To be done →
In the material below, please retype the lines from the very first through the one with "4.72, 0, .12), 'white_paint', smooth=False)", exactly and without pictures.

- - - -

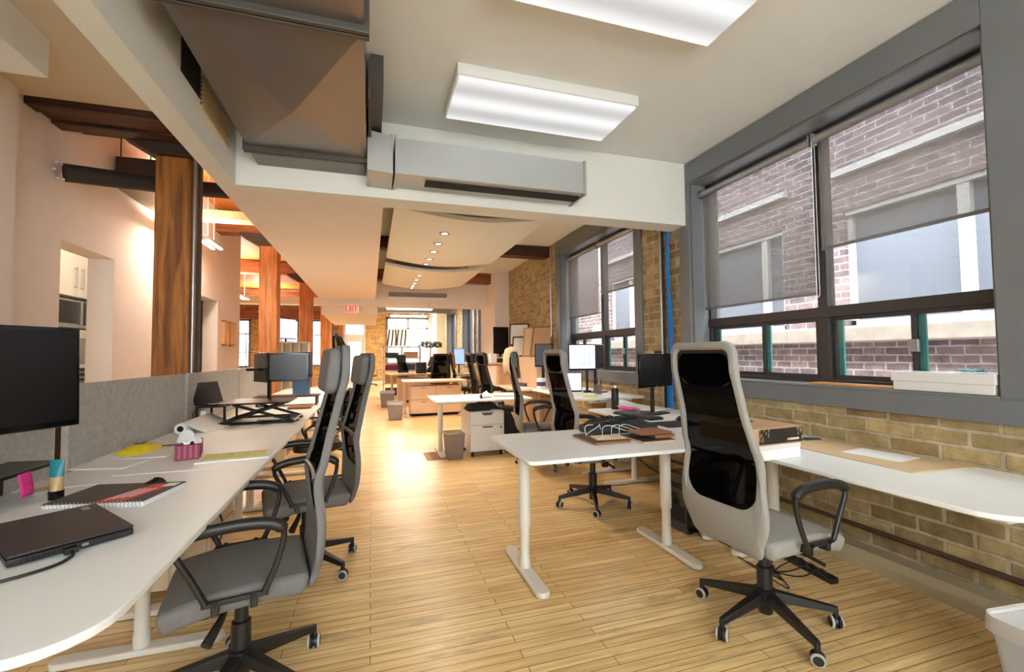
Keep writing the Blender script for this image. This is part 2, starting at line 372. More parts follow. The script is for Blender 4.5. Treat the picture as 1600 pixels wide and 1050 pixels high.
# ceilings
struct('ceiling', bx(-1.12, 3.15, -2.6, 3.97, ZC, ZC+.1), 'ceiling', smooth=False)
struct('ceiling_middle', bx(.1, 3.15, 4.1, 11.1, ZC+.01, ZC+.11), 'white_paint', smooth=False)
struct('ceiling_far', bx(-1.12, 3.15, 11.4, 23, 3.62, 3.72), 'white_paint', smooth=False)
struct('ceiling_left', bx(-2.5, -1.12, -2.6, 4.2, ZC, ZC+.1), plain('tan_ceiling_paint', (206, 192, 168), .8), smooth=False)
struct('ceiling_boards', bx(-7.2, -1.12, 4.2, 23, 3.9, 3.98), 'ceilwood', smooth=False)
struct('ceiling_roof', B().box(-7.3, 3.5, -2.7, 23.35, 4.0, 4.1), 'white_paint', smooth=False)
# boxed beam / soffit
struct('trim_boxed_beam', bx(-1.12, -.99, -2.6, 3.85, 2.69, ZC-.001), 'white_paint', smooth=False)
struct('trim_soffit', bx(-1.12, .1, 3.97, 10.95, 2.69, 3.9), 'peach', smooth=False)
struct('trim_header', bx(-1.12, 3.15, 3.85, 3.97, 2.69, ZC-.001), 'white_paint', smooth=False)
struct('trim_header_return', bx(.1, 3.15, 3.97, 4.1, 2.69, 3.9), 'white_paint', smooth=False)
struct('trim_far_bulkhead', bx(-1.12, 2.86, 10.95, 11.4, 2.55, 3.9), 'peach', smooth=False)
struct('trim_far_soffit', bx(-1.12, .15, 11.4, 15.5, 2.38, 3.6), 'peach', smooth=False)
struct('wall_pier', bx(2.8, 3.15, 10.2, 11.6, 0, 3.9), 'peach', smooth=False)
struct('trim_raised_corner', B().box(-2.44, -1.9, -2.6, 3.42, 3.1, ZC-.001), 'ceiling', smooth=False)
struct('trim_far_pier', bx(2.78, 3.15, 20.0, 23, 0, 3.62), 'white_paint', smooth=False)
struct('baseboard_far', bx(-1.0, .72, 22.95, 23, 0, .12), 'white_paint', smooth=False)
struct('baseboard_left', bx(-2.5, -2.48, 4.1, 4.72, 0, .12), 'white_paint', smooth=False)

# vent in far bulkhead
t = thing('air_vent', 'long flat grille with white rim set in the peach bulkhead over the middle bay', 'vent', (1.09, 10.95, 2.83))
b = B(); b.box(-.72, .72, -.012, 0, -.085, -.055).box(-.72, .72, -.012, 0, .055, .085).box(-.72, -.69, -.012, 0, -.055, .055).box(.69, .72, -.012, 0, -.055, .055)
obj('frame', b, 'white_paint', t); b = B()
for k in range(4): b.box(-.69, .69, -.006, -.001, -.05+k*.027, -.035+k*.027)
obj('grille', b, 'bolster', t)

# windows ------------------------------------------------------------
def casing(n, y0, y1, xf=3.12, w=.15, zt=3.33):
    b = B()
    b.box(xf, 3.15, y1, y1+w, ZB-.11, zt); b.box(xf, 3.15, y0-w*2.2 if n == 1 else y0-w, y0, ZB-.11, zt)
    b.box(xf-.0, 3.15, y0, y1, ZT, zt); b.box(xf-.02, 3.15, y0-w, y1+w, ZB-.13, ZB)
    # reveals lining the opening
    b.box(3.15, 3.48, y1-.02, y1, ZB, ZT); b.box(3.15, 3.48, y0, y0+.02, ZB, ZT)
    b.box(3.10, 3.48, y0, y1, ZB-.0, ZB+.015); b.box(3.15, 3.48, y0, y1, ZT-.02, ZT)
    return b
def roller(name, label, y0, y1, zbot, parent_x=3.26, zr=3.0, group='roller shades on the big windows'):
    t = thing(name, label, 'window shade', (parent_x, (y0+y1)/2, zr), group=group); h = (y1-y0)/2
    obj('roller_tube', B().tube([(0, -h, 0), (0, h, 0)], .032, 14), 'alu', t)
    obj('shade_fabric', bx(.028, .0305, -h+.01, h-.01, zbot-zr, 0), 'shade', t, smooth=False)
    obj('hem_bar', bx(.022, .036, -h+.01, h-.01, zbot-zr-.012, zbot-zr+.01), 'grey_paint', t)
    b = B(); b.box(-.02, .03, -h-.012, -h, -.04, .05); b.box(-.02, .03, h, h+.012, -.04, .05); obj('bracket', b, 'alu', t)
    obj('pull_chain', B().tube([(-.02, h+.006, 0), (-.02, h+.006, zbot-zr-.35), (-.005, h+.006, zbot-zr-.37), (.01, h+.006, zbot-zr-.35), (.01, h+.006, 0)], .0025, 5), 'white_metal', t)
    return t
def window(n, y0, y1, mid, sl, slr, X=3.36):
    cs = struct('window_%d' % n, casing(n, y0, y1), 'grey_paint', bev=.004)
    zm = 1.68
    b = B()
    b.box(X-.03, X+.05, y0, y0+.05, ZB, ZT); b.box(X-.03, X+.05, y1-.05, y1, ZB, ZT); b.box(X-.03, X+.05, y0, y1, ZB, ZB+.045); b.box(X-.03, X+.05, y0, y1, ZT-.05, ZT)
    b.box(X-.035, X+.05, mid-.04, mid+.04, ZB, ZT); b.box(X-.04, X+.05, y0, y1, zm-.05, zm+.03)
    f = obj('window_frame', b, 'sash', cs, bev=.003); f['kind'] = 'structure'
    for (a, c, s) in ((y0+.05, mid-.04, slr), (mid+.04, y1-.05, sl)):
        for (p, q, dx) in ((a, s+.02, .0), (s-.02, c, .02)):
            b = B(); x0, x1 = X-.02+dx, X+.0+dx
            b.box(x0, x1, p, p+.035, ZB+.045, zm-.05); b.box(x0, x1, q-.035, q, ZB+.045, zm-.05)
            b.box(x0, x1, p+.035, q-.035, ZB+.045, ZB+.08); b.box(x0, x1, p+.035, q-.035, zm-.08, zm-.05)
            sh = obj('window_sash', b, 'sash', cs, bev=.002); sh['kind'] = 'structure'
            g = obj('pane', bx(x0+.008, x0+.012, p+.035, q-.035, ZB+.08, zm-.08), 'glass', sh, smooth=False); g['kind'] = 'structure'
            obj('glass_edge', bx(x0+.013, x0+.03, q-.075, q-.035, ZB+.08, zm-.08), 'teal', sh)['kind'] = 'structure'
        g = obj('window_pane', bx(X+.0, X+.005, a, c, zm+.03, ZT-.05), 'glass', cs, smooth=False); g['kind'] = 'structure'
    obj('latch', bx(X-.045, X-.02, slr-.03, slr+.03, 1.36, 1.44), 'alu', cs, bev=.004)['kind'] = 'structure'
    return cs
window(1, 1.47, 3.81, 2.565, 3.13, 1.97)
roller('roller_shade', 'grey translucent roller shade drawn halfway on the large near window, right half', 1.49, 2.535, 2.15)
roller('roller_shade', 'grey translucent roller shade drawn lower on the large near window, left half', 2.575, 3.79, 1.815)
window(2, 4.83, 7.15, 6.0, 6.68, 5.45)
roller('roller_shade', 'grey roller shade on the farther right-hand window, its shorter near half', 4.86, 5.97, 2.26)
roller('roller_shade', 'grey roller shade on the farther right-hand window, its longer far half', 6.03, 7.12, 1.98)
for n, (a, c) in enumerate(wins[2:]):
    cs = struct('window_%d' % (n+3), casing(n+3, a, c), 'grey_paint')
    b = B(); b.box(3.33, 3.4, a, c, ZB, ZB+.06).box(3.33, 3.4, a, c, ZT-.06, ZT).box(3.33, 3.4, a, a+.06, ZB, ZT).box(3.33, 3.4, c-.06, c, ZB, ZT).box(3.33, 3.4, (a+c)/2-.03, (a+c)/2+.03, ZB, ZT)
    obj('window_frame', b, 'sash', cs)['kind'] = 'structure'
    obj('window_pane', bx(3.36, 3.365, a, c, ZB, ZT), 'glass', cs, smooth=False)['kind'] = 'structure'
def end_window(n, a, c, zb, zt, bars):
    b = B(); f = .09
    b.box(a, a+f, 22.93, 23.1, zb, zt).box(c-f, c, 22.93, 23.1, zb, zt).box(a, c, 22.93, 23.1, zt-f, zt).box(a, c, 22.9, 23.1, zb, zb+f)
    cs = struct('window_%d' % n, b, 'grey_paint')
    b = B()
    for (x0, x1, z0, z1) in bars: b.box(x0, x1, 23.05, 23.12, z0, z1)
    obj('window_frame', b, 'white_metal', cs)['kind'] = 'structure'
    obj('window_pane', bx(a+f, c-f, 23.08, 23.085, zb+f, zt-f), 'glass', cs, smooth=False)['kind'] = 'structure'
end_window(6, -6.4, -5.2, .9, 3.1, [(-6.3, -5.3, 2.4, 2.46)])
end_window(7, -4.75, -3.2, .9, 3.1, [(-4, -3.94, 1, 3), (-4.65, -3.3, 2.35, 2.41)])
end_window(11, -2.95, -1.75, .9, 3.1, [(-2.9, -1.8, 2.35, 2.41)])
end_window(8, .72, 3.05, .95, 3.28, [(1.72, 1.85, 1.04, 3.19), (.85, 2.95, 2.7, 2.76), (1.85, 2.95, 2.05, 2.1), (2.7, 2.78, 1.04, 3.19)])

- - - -

Complete output →
Keep writing the Blender script for this image. This is part 2, starting at line 372. More parts follow. The script is for Blender 4.5. Treat the picture as 1600 pixels wide and 1050 pixels high.
# ceilings
struct('ceiling', bx(-1.12, 3.15, -2.6, 3.97, ZC, ZC+.1), 'ceiling', smooth=False)
struct('ceiling_middle', bx(.1, 3.15, 4.1, 11.1, ZC+.01, ZC+.11), 'white_paint', smooth=False)
struct('ceiling_far', bx(-1.12, 3.15, 11.4, 23, 3.62, 3.72), 'white_paint', smooth=False)
struct('ceiling_left', bx(-2.5, -1.12, -2.6, 4.2, ZC, ZC+.1), plain('tan_ceiling_paint', (206, 192, 168), .8), smooth=False)
struct('ceiling_boards', bx(-7.2, -1.12, 4.2, 23, 3.9, 3.98), 'ceilwood', smooth=False)
struct('ceiling_roof', B().box(-7.3, 3.5, -2.7, 23.35, 4.0, 4.1), 'white_paint', smooth=False)
# boxed beam / soffit
struct('trim_boxed_beam', bx(-1.12, -.99, -2.6, 3.85, 2.69, ZC-.001), 'white_paint', smooth=False)
struct('trim_soffit', bx(-1.12, .1, 3.97, 10.95, 2.69, 3.9), 'peach', smooth=False)
struct('trim_header', bx(-1.12, 3.15, 3.85, 3.97, 2.69, ZC-.001), 'white_paint', smooth=False)
struct('trim_header_return', bx(.1, 3.15, 3.97, 4.1, 2.69, 3.9), 'white_paint', smooth=False)
struct('trim_far_bulkhead', bx(-1.12, 2.86, 10.95, 11.4, 2.55, 3.9), 'peach', smooth=False)
struct('trim_far_soffit', bx(-1.12, .15, 11.4, 15.5, 2.38, 3.6), 'peach', smooth=False)
struct('wall_pier', bx(2.8, 3.15, 10.2, 11.6, 0, 3.9), 'peach', smooth=False)
struct('trim_raised_corner', B().box(-2.44, -1.9, -2.6, 3.42, 3.1, ZC-.001), 'ceiling', smooth=False)
struct('trim_far_pier', bx(2.78, 3.15, 20.0, 23, 0, 3.62), 'white_paint', smooth=False)
struct('baseboard_far', bx(-1.0, .72, 22.95, 23, 0, .12), 'white_paint', smooth=False)
struct('baseboard_left', bx(-2.5, -2.48, 4.1, 4.72, 0, .12), 'white_paint', smooth=False)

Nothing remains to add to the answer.